The Fulbright Program in Poland

Poland was the first country in Eastern Europe to join the Fulbright Program.

In 1959, Franciszek Lyra, the University of Warsaw English Department alumnus was the first Polish grantee to participate in the Program. He received a one-year fellowship to study linguistics at the University of Indiana, Bloomington. Several years after his return to Poland, Lyra utilized the knowledge and skills he had developed during his stay in the United States to help establish the English department at Maria Curie-Skłodowska University in Lublin.

In 1961, the first American grantee visited Poland. Prof. Daniel Aaron from Harvard University spent a year in the nation’s capital as a visiting lecturer at the University of Warsaw.

Polish-U.S. Fulbright Commission

During the first 30 years of the Fulbright Program in Poland, the US Embassy and the Ministry of Education were responsible for organizational and administrative aspects of the exchange fellowship. On March 22, 1990 an institution dedicated to administering the Program and promoting Fulbright’s idea in Poland was established, namely the Office for Polish-American Scientific Exchange.  The decision to establish the Fulbright office in Warsaw to administer all aspects of the Fulbright Program in Poland preceded by two years the signing of educational agreement between Poland and the United States.
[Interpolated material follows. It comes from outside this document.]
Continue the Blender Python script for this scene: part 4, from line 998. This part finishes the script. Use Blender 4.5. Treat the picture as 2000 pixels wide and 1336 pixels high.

Currently, under the name of the Polish-U.S. Fulbright Commission, our team steadfastly implements the ideological and strategic goals of the Program that have remained unchanged for the past 70 years. The incredible faith of William Fulbright in the possibility of giving history a new, positive course, and his clear plan of how to carry this out, continues to inspire all staff and advocates of the Commission to this day.